* _THE EXERCISE_:
Of the lines in the listing below, how many hold "wide"? Answer with the number only.

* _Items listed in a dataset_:
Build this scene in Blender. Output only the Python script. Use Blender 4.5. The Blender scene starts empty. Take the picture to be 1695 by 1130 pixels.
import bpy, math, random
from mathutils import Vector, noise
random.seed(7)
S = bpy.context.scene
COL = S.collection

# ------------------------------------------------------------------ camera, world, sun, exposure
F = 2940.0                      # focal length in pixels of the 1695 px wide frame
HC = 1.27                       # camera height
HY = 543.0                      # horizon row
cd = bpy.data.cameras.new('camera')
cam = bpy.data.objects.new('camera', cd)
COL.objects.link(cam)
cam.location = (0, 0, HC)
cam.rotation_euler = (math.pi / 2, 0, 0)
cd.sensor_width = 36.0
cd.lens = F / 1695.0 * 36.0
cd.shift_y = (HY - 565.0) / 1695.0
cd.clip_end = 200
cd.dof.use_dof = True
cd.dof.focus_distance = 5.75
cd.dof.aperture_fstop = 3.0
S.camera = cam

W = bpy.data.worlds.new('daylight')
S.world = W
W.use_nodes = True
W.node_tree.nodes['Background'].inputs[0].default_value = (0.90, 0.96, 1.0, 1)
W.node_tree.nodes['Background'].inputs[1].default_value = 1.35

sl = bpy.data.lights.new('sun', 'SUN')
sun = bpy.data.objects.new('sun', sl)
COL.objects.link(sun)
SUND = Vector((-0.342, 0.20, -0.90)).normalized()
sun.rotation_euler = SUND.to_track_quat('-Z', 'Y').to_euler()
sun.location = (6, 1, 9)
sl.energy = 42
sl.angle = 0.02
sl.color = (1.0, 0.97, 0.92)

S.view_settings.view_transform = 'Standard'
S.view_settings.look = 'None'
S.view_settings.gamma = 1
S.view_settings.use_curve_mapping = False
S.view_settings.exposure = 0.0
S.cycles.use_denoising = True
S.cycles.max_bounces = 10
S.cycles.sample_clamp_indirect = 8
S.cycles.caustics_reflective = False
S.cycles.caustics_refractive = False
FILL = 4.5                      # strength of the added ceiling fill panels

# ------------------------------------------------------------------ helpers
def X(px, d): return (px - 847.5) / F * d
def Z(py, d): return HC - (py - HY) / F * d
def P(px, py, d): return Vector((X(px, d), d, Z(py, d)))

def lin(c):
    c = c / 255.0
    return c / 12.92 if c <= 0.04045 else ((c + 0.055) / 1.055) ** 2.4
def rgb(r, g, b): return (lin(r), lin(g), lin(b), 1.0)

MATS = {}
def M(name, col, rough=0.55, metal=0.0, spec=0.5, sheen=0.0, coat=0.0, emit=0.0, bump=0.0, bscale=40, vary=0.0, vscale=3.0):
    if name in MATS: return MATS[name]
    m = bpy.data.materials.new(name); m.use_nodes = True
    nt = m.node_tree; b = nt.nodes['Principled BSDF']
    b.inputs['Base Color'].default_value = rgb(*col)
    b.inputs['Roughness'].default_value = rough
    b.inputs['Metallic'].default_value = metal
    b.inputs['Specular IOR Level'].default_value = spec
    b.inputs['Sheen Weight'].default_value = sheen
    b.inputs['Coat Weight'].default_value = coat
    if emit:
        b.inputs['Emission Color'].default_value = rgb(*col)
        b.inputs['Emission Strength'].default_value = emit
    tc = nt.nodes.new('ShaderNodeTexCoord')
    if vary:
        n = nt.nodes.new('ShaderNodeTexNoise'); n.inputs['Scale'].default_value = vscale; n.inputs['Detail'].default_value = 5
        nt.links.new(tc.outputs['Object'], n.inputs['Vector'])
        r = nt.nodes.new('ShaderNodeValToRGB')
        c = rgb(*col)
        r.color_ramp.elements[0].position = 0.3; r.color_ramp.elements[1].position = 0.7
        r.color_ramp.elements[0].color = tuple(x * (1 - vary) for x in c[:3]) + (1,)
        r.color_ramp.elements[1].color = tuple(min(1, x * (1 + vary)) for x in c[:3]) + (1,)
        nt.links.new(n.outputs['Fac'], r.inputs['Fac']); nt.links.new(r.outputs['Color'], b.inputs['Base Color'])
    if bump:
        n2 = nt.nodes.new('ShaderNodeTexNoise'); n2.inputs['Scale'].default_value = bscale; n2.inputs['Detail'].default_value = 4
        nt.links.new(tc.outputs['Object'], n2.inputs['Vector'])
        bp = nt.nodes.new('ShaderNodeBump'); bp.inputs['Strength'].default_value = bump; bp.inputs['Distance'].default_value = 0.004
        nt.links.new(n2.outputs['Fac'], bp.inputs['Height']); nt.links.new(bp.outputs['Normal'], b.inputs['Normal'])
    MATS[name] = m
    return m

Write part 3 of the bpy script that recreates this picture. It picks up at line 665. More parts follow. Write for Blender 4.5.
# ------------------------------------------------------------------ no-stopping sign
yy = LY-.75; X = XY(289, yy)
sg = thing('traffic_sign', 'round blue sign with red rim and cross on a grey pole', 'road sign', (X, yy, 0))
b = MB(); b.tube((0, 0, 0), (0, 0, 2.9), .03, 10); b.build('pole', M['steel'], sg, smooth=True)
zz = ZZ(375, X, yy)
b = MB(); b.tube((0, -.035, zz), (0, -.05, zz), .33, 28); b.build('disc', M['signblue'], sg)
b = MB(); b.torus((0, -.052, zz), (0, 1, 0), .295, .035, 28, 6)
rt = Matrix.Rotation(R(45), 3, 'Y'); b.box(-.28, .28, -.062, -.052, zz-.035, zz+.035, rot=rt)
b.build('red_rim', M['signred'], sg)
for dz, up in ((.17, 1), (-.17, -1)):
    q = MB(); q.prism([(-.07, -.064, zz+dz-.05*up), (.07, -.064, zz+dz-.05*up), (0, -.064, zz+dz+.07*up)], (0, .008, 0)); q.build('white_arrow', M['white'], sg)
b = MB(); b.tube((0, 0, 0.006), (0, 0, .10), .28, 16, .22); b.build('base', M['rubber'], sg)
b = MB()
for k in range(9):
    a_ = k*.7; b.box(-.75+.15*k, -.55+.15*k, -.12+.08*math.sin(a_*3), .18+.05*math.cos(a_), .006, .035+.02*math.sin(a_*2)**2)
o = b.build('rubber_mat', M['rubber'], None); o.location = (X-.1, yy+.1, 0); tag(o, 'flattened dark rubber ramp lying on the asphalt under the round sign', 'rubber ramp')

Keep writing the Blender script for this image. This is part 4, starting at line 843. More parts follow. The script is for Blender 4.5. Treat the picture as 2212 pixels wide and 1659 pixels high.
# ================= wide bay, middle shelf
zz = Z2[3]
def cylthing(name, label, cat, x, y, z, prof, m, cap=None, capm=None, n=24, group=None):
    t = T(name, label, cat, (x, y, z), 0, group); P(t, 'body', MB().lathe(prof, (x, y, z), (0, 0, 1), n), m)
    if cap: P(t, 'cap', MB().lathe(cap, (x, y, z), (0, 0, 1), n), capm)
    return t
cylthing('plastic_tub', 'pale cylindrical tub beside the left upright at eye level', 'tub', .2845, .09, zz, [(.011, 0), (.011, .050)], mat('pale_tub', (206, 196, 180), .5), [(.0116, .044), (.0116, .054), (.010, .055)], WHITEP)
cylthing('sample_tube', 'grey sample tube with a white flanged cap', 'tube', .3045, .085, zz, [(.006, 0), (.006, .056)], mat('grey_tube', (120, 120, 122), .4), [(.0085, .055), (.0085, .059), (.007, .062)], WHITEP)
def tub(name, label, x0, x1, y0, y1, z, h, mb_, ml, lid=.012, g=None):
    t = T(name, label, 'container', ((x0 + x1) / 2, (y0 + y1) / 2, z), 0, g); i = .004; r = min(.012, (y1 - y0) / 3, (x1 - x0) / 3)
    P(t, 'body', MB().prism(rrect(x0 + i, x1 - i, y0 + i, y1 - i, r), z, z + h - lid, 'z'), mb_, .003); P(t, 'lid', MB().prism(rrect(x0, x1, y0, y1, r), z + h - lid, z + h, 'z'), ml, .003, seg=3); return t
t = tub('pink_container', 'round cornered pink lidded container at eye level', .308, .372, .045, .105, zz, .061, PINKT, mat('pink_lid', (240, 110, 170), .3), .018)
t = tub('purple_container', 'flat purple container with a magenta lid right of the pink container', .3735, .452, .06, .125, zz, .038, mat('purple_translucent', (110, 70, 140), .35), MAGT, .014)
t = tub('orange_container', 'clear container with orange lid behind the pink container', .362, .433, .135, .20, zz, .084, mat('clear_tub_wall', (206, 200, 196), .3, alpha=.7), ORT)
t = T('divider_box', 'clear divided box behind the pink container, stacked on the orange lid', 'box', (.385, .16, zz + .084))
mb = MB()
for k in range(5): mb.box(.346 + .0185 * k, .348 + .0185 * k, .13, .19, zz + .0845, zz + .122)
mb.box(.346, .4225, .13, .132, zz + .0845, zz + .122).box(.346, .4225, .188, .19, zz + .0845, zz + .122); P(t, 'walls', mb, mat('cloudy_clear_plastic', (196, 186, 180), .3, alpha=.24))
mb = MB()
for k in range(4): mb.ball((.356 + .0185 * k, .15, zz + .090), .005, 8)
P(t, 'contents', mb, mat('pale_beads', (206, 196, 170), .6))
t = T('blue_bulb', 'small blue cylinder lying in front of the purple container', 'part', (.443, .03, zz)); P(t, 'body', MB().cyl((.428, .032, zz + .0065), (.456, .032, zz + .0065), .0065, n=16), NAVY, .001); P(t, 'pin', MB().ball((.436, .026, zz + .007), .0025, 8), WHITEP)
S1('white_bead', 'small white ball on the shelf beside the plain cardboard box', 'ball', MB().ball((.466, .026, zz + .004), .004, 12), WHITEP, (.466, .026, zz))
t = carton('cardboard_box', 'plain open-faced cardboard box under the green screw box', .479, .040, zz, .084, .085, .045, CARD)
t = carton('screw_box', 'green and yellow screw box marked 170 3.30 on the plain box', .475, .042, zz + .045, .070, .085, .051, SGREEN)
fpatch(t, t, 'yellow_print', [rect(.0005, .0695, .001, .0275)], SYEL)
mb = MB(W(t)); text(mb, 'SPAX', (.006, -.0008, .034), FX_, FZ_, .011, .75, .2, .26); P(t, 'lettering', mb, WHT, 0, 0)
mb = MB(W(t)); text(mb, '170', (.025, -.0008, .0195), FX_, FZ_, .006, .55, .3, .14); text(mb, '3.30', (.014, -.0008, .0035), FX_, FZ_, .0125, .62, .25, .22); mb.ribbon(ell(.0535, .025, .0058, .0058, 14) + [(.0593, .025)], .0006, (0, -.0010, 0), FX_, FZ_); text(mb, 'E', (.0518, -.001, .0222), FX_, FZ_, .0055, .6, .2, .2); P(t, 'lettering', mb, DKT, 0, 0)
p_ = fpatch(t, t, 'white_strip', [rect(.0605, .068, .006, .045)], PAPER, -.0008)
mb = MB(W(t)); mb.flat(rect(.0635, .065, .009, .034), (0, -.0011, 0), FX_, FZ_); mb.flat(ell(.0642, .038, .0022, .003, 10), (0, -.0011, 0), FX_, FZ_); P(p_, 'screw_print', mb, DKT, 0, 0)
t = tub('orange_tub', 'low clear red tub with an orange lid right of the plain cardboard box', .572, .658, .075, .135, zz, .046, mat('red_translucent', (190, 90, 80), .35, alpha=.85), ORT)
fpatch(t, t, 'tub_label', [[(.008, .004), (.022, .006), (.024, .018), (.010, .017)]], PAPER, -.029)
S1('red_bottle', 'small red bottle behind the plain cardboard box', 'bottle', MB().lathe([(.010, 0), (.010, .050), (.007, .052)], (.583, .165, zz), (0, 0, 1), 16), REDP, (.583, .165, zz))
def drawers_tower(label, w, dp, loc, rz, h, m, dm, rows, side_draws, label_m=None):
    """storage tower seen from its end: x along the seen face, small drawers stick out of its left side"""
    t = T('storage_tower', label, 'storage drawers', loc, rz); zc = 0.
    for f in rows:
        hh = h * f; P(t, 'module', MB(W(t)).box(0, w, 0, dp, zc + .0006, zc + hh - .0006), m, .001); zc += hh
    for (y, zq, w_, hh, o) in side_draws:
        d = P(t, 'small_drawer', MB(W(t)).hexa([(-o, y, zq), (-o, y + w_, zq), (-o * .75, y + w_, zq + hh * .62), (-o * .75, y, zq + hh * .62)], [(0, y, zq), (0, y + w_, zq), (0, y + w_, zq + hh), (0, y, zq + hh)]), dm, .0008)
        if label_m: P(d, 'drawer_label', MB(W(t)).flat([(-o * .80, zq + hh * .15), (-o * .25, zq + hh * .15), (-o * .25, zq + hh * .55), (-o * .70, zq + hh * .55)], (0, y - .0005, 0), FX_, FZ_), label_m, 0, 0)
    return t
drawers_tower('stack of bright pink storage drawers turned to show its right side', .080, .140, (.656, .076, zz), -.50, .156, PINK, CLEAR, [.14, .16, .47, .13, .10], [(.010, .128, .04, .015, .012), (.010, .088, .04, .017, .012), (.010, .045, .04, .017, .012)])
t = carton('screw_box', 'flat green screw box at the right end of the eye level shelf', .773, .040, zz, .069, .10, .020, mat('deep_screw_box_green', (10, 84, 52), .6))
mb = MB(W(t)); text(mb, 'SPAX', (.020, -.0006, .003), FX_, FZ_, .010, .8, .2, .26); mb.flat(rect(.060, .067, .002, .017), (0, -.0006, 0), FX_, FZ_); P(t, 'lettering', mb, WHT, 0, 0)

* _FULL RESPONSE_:
3